The amount of FUD and dire warnings circling about XP today is pure nonsense. You are running decade old software and just because the manufacturer has moved on does not make it any better or worse. For the few remaining XP die-hards, you just need a plan for how to use it safely. Heck, even the IRS plans to continue to use XP beyond the death date and we all know what a stickler for deadlines they are.

Personally, the only place I touch XP today is in a virtual machine for running old versions of software. For my core personal systems I have long since moved on with Windows 7/8.1, OS X or my favorite Linux flavor of the week. Most of the corporate installations of XP are in VM's and devices, such as the tens of thousands of ATM's still relying on the software.

Yes, you read that right. Banks everywhere have been using software that has always been insecure and temperamental to handle your money and they continue to do so today. They can get away with this because those machines are not directly connected to the internet - they are hidden behind firewalls and routers that are inaccessible to the naughty bits floating on the TCP/IP pipes. Microsoft not releasing updates does not impact them because they were not applying those updates anyway.

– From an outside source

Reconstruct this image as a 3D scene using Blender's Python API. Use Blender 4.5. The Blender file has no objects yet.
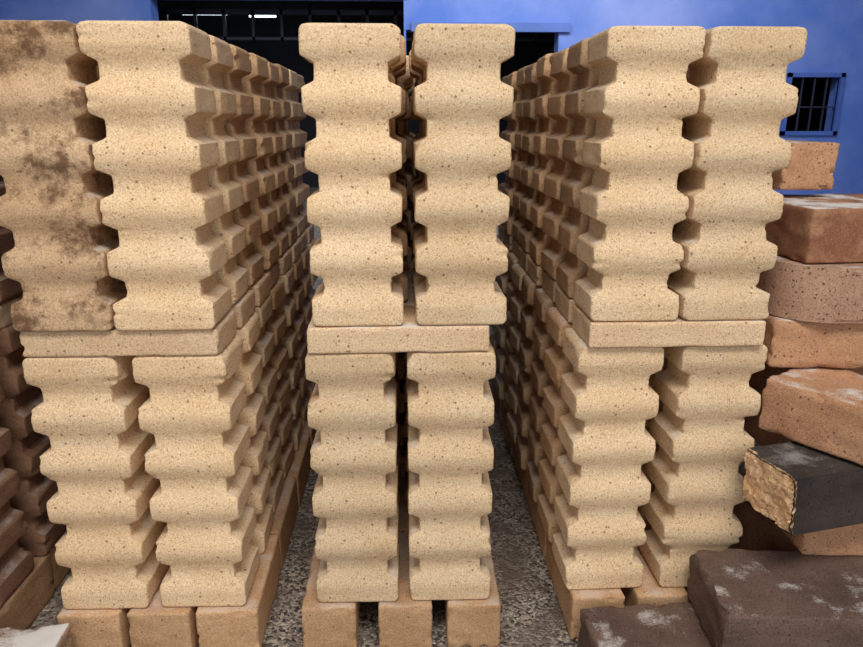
import bpy, bmesh, math, random
from mathutils import Vector, Matrix, noise
random.seed(7)
scene=bpy.context.scene
try:
    scene.view_settings.view_transform='Standard'
    scene.view_settings.look='None'
except Exception as e: print(e)
COL=scene.collection
CH=0.859

# ---------------------------------------------------------------- materials
def N(nt,t,**k):
    n=nt.nodes.new(t)
    for a,b in k.items():
        if a=='inp':
            for i,v in b.items(): n.inputs[i].default_value=v
        else: setattr(n,a,b)
    return n
def ramp(nt,fac,p0,p1,c0=(0,0,0,1),c1=(1,1,1,1)):
    r=nt.nodes.new('ShaderNodeValToRGB')
    r.color_ramp.elements[0].position=p0; r.color_ramp.elements[1].position=p1
    r.color_ramp.elements[0].color=c0; r.color_ramp.elements[1].color=c1
    nt.links.new(fac,r.inputs[0]); return r
def mix(nt,fac,a,b,mode='MIX'):
    m=nt.nodes.new('ShaderNodeMix'); m.data_type='RGBA'; m.blend_type=mode
    L=nt.links.new
    if isinstance(fac,float): m.inputs[0].default_value=fac
    else: L(fac,m.inputs[0])
    for s,v in ((6,a),(7,b)):
        if isinstance(v,tuple): m.inputs[s].default_value=v
        else: L(v,m.inputs[s])
    return m.outputs[2]
def math_n(nt,op,a,b=None):
    m=nt.nodes.new('ShaderNodeMath'); m.operation=op
    for i,v in enumerate((a,b)):
        if v is None: continue
        if isinstance(v,(int,float)): m.inputs[i].default_value=v
        else: nt.links.new(v,m.inputs[i])
    return m.outputs[0]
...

Speaking of which ... Ending Microsoft updates does us a favor, in a way. Constantly installing and rebooting a VM when we only turn the sucker on ever few weeks is an unnecessary hassle for something used so infrequently.

Even if you have an old XP machine sitting around that you do not want to part with, you can keep it as safe as it has ever been. Here is a wonderful article that covers all your bases and this is the short version: Make certain it is behind a firewall, has security software installed and take regular backups of your information. That is pretty much all there is to it. Yes, if you are browsing for porn on that machine then the system will probably not last for more than 15 minutes but you already knew that.

Yes, I would recommend moving to a newer operating system, but there is no need to fret over all of the dire warnings about poor little Windows XP. It will be around for years to come and still be just as messy as always.